If Jun talks about markup, in Bengaluru, Jain explains how Xiaomi T-shirts have become a blockbuster offering at ‘honest’ pricing. The starting price is ₹200 and goes up to ₹500. “If traditional brands would sell 10,000 pieces of one SKU in a year, we do that in a day,” claims Jain. ”Fashion is the only category where we are not No 1,” he grins.

That’s where Xiaomi differs from Samsung or any other company. A smartphone for Xiaomi is not an end in itself, but a means to cross-sell other products from pressure cookers and air purifiers to TVs and even pens to its loyal base of fans that make up the Mi community. There were over 190 million monthly active MIUI (Mi user interface) users globally by the end of March this year. Statistics mentioned by Jun in the prospectus reveal over 1.4 million users had more than five connected Xiaomi products, excluding a smartphone and laptop.

Back in Bengaluru, Jain has just wrapped up a Xiaomi dealers’ meet. “In spite of selling close to 10 million units consistently over the last three quarters, dealers still want more of Xiaomi,” he contends. Dealer and offline connect, a strategy that has helped Samsung cling to its market share in spite of a persistent push by Xiaomi, is the new mantra that the Chinese player has been using to enter Samsung’s fortress.  

CHALLENGES GALORE
Though Xiaomi has managed to expand its offline reach, the challenge for the brand in India is on multiple fronts. While the ₹6,000-₹10,000 bracket has grown to be its biggest segment—with a share of over 35 percent in the latest quarter—Samsung is making its presence felt in this category. The resistance in the ₹10,000-₹15,000 segment—where Xiaomi has a 30 percent share—is again coming from the Korean giant.  
Secondly, the pressure to post high numbers consistently might not be sustainable. While Xiaomi’s global growth increased by 38 percent annually in the second quarter, it was down from 58 percent a year ago. “Xiaomi is slowing due to competition from Huawei in its key markets of India and China,” avers Linda Sui, director at Strategy Analytics.

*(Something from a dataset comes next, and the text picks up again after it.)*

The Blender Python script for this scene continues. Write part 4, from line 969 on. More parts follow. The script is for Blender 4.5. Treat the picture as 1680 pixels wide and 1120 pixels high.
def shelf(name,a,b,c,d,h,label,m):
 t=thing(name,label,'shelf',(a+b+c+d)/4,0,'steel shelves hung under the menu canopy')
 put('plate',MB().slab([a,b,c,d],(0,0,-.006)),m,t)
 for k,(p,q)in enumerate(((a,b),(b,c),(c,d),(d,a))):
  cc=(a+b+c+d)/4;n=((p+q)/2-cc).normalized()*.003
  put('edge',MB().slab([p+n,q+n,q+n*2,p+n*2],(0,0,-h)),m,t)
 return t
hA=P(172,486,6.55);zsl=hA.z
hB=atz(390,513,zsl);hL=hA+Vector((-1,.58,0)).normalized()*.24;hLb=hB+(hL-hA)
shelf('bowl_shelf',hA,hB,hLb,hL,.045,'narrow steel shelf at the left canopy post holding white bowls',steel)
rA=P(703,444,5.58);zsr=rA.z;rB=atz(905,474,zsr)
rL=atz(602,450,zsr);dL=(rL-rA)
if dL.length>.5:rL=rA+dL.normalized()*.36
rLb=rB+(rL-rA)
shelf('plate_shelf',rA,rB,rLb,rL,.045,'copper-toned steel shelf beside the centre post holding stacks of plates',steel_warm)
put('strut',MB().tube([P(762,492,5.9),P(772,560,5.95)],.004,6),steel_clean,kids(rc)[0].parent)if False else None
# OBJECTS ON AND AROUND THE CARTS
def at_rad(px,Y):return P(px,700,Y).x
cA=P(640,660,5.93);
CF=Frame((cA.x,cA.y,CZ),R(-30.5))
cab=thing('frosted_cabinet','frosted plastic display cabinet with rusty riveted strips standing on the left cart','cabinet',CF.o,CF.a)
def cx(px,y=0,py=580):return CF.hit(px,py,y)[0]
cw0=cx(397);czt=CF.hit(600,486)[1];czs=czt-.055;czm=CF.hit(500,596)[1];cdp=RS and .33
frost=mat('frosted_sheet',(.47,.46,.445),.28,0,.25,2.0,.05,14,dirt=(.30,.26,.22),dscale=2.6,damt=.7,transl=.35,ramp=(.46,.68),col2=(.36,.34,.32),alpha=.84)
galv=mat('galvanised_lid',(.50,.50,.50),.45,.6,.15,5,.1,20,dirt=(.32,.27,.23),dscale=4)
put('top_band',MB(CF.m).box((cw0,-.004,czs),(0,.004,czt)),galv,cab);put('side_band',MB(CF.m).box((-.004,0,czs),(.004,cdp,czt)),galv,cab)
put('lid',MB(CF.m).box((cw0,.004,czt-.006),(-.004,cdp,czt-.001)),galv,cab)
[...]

Thirdly, its effort to enter the premium segment will take some time to bear fruit. The fight from another Chinese peer—Honor—can also chip away some of its market share.

For Samsung, too, defending its fort won’t be easy, as it’s yet to crack the online market. While at the entry and mid-segment end, Xiaomi is breathing fire, the premium end fight is coming from OnePlus, which pipped Samsung to lead the premium smartphone segment in India for the first time with a 40 percent share during the second quarter this year. Though Samsung captured 34 percent share of the premium segment, its shipments dipped by 25 percent YoY, according to Counterpoint.   

Samsung’s main problem, reckons Mawston, is that it is fighting hundreds of challenger brands in hundreds of countries worldwide. “It is hard to juggle so many balls at once. Nokia and Motorola faced the same issue a few years ago,” he avers.

Sharing the crown, feel marketing experts, might be the new reality in India as the days of single-player dominance come to an end. Brand strategist Harish Bijoor brings in a historical perspective. If you peek into India, he argues, the terrain has typically been divided between the Dravidian in the south and the Aryan in the north. Samsung in the north, and Xiaomi based out of Bengaluru in the south, have to come to terms with this historical fact. That may be acceptable as long as sales of the two rivals head in one direction: Northwards.